Оба лагеря – привластные, путинские, но вышли далеко за пределы приличий в борьбе друг с другом. Правда, сам президент, возможно, об этом никогда не узнает. Стремление системы уберечь Путина от деструктива и лишних мелочей ослабляет его функции верховного арбитра, поэтому элита начала заигрываться и терять чувство меры.

Растущая разобщенность внутри элиты накладывается и еще на одну особенность российской системы – отсутствие диалога власти и общества. Причина тут в том, что и правительство, и губернаторы полностью деполитизированы. Судить об их работе будет не население, а президент. Ни Мишустин, ни Собянин, ни губернаторы не имеют права напрямую апеллировать к населению, заигрывать с ним, ориентироваться на общественные настроения. В результате резать по живому можно без анестезии, пренебрегая стонами и возмущением.

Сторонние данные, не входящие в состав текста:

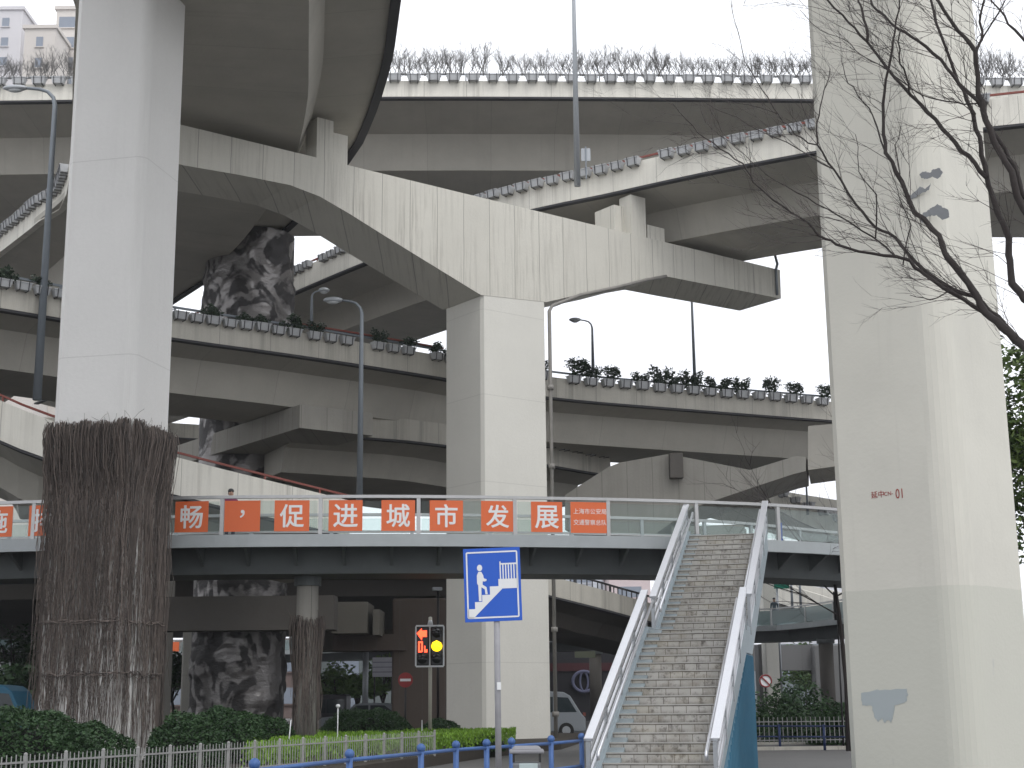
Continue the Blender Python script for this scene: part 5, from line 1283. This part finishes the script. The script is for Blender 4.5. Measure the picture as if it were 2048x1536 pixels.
# green road sign in the distance, vine-clad pier and girders right of the stairs
oc = aty(1563, 1168, 96); e = empty('direction_sign', (oc.x, 96, 0), 'distant green direction sign just right of the stair handrail', 'road sign'); m = MB(); m.box(oc, (1.0, .08, .6)); m.build('board', plain('green_sign_sheet', (.0, .22, .14), .5), e); m = MB(); m.tube([(oc.x - .3, 96.1, 0), (oc.x - .3, 96.1, oc.z)], .08, 8); m.build('post', M_galv, e, True)
def px_pier(label, x0_, x1_, y0_, D, mat, dp=1.6):
    a, b = aty(x0_, y0_, D), aty(x1_, y0_, D); e = empty('road_pier', ((a.x + b.x) / 2, D + dp / 2, 0), label, 'pier'); m = MB(); m.box(((a.x + b.x) / 2, D + dp / 2, a.z / 2), (b.x - a.x, dp, a.z)); m.build('shaft', mat, e, bevel=.08)
MC_mid = concrete('dim_grey_concrete', (.17, .17, .17), joint=2.2, streak=.4)  # grey lowered to stand for the shade under the far decks
px_pier('broad pale pier rising beside the stair handrail in the distance', 1524, 1552, 1150, 98, MC_col)
px_pier('dim streaked pier just right of the stairs', 1516, 1560, 1288, 100, MC_mid)
px_pier('dim grey pier in the gap between stairs and right pier', 1628, 1690, 1290, 112, MC_mid)
for i, (x0_, x1_, y0_, y1_, D) in enumerate(((1500, 1700, 1292, 1340, 114), (1110, 1330, 1244, 1262, 96))):
    a, b = aty(x0_, y0_, D), aty(x1_, y1_, D); m = MB(); m.box(((a.x + b.x) / 2, D, (a.z + b.z) / 2), (b.x - a.x + 6, 2, a.z - b.z))
    tag(m.build('cross_girder', MC_mid if i == 0 else MC_dark), ('dim girder spanning the gap between stairs and right pier', 'dark girder above the dark shop front')[i], 'girder')
x = aty(1676, 1300, 47).x; m = MB(); m.tube([(x, 47, 0), (x + .05, 47, 4.2)], .03, 6); m.tube([(x, 47, 4.0), (x, 47, 4.9)], .06, 8); tag(m.build('thin_mast', M_black, None, True), 'thin dark mast just left of the right pier', 'mast')

# ================================================================ HAZE
hz = N('haze_air'); hz.t.nodes.remove(hz.p); pv = hz.n('ShaderNodeVolumePrincipled'); pv.inputs['Color'].default_value = (.86, .88, .92, 1); pv.inputs['Density'].default_value = .00038; pv.inputs['Anisotropy'].default_value = .2
hz.l(pv.outputs[0], hz.t.nodes['Material Output'].inputs['Volume'])
m = MB(); m.box((0, 170, 53), (1210, 570, 110))
tag(m.build('haze', hz.m), 'thin pale haze over the whole junction', 'haze', kind='stuff')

Двукратное обращение Путина к нации – это не диалог. Попытка администраторов уговорить президента «появиться» выглядит неубедительно – даже обращаясь к народу, Путин разговаривает с бюрократией. Проблема дефицита лидерства не только управленческая, но и политическая. Государство превращается в механизм исключительно контрольно-надзорного принуждения, теряя свою легитимность.

Спустя 20 лет путинская система замыкается внутрь себя и самоизолируется от общества, как от заразного вируса. Борьба с эпидемией продолжится, но ее цель не сберечь людей, а получить возможность выслужиться для каждого отдельно взятого управленческого винтика.